[sf-lug] Potential GPL violation, with the potential intent to victimize our Elderly loved ones

Jesse Zbikowski embeddedlinuxguy at gmail.com
Mon Nov 16 10:57:19 PST 2009


On Mon, Nov 16, 2009 at 7:20 AM, Rick Moen <rick at linuxmafia.com> wrote:
> Quoting Jesse Zbikowski (embeddedlinuxguy at gmail.com):
>> The second, which I mostly see Linus arguing for, is that the binary
>> module is presumptively a derived work because it is only meaningful
>> the context of the original work it is derived from.
>
> You're implicitly assuming that this assertion, if true, has some
> relevance to copyright law.  It does not.

Here is the relevance. Copyright allows me to control distribution of
my work, and derived works thereof. If I am interested to stop someone
from distributing a binary module referencing my work, then the
question of whether that module is derivative of my work is relevant
-- because if so I can get an injunction.

> Don't take my word for it.  Read the caselaw.  The court decisions,
> especially those of the US Supreme Court and District Courts, are
> surprisingly easy to read and understand.

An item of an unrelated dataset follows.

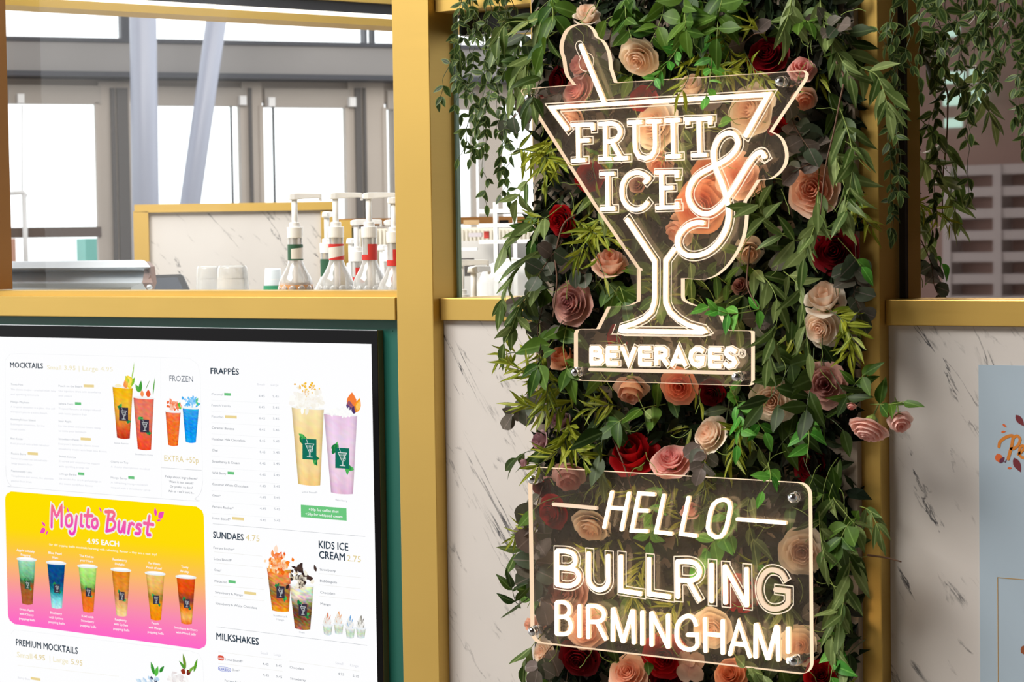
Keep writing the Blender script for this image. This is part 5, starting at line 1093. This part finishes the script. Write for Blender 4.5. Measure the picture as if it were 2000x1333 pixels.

Last I heard there has never been a ruling on whether binary modules
are derived works.

>> That is, it is not a complete expression of an idea, but a
>> modification (or elaboration) of the expressions found in the original
>> work. I'm not sure how legally solid this argument is.  It would seem
>> to imply that if I make a modification to a vacuum cleaner design, and
>> that original design is under copyright, I cannot sell my modification
>> without permission.
>
> It would get dismissed as irrelevant to the legal issue.

Sorry, I'm not sure I understand this sentence... are you saying the
case against me would be dismissed because copyright does not cover
selling modifications to a design?  Design often does involve
copyrighted elements, If You Really Want To Get Into That.

> And, by the way, you might have missed the point of the idea/expression
> dichotomy:
>
> o  An idea (for a useful inventions) can, if it meets some criteria,
>   be the basis of a _patent_ application with supporting documentation
>   and a patent fee.

Sorry if my example was unclear. I am interested in copyright
protection here, not patents. If you like, re-parse the example
substituting "blueprint for a vacuum cleaner" instead of "design for a
vacuum cleaner". I think you will find blueprints are covered by
copyright. At any rate the distinction I am trying to draw is between
an add-on and a modification, which, according to Torvalds and others,
has bearing on whether the work is derived -- and hence restricted in
distribution.

Here is a better example using a more characteristic medium for
creative expression.  I make a movie called "Dr. Z Goes to OSCON".
Rick watches it and says "That was OK but it needs more shots of Linus
Torvalds in his Speedo." So he produces a "patch" or what we would
call a "programmed re-edit", which consists of a list of timecodes
pointing to various spots in the movie where nothing exciting is
happening, and a set of clips to insert (which he owns) showing Linus
in his Speedo. Again, the re-edit contains ONLY the timecodes and
Rick's footage, NONE of the original film. Now if Rick tries to
distribute his re-edit I can say "Hey, that's a derived work, you need
my permission!" And Rick can say "No, I am not distributing any
elements of your film, just a list of timecodes (which are not
expressive) and some other footage I own." And a judge might say
"Sorry Rick, what you have produced is not a standalone work; it's a
modification of Jesse's work, so he can stop you from distributing
it."

Interestingly the REVERSE of this case, if Rick were to distribute a
programmed re-edit REMOVING all footage of Linus in his Speedo, is
perfectly legal under the Family Home Movie Act of 2005.